Most of us have heard of the book “The 5 Love Languages.” It is a great book to read with your significant other to better understand how they show love and how they like to receive it! It has definitely helped my boyfriend and I understand eachother on a deeper level. All of us need different things to “fill our love tank.” That means that sometimes we have to turn those love languages back on ourselves and discover what our “self-love” love language is. What I need in order to feel like I am treating myself well and caring for myself may be totally different from what you need. We may even need a little of each love language! Are you speaking your own?

Acts of service: This is my #1. I love when people help me do things or do them for me. AKA taking my car to get gas for me, taking out the trash without me asking, anything that normally I would have to take time to do but they do it instead. So, how can I show myself love through acts of service? I can give myself what I need when I need it. I can take care of myself and make sure my mind and body are healthy and where they need to be.
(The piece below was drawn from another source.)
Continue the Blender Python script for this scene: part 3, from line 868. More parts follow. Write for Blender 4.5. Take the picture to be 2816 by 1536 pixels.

If this is your love language, cook yourself a nice meal, enjoy a nap, or let yourself indulge in an episode of your favorite TV show.

Gifts: This is the one that I identify with the least. I feel almost uncomfortable accepting gifts. I never know what to say! I feel like “thank you” just doesn’t cover it. But, if this is your love language, treat yo’ self. This is not to say that you should go blow a ton of money, I am all for budgeting and being smart with your spending. But, every once in a while, it is okay to spend $10 at Starbucks because you need a pick-me-up. It doesn’t cost a lot to be kind to yourself! Is there something that you have been really wanting? Start budgeting and then treat yourself to it. Invest in yourself!

Quality time: This love language comes in second for me. I love spending time with my loved ones, whether it is on a family vacation or just sitting around in the living room watching The Bachelor together. It doesn’t matter where we are as long as we are together. In order to show yourself some quality time, spend time doing something you love. Take a run or a walk by yourself. Give yourself some “me-time” to be able to journal or reflect. Go have fun and take time to do one of your hobbies.

Physical touch: Go get yourself a massage. Give your tired weary muscles some love. Have a spa day, even if it is just at home in your living room with a $1 Target face mask. Do some yoga, and go get a green smoothie. Again, treat yo’ self.

Words of affirmation: I go through phases where I am really good at this and then the next week I can fall out of touch with it. I try and affirm my friends and loved onces as often as possible, but sometimes you get in a rut. It is so important to make sure you aren’t forgetting to affirm yourself. Build yourself up and cheer yourself on. Remind yourself how good you are doing, and say it out loud! Think about yourself in a positive light. It can be a game changer!

Now go show yourself some self-love.